As anticipated, we now have clarity that the bill caps the deduction for real estate taxes and state taxes at $10,000 starting in 2018. Depending on your income level and tax situation, we had been recommending that clients pre-pay their real estate taxes before year end. In addition, we recommended factoring in a generous 2017 state fourth quarter estimated tax voucher and mailing it in with payment before year-end to hopefully work in your favor. While the tax reform does contain language to disallow prepayments for 2018 state tax, the mechanics and enforcement behind the potential limitation is still a bit unclear. Please note that if you are anticipated to be in Alternative Minimum Tax (AMT) for 2017, pre-payment of real estate tax and state tax will not benefit you.

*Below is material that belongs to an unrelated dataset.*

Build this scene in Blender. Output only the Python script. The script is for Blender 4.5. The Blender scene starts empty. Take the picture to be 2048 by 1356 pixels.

The new tax reform is quite extensive, impacting not only individuals in a variety of ways, but sole proprietors, flow-through business entities and C corporations as well. We can help you navigate these changes and maximize any potential opportunities going forward.

Below are bullets to highlight some of the more significant elements of the tax reform bill:


  • The new tax bill will not affect your 2017 income taxes. Almost all aspects of the new tax laws will not be effective until you file you 2018 taxes.
  • The new tax bill maintains seven tax brackets but the percentages and income ranges have changed. Here is a comparison of the old and new rates for single and for married filing joint:
  • The standard deduction has essentially been doubled. For single filers, the standard deduction has increased from $6,350 to $12,000; for married couples filing jointly, it’s increased from $12,700 to $24,000.
  • The personal exemption is gone. Previously, you could claim a $4,050 personal exemption for yourself, your spouse and each of your dependents, which lowered your taxable income. This deduction is now gone.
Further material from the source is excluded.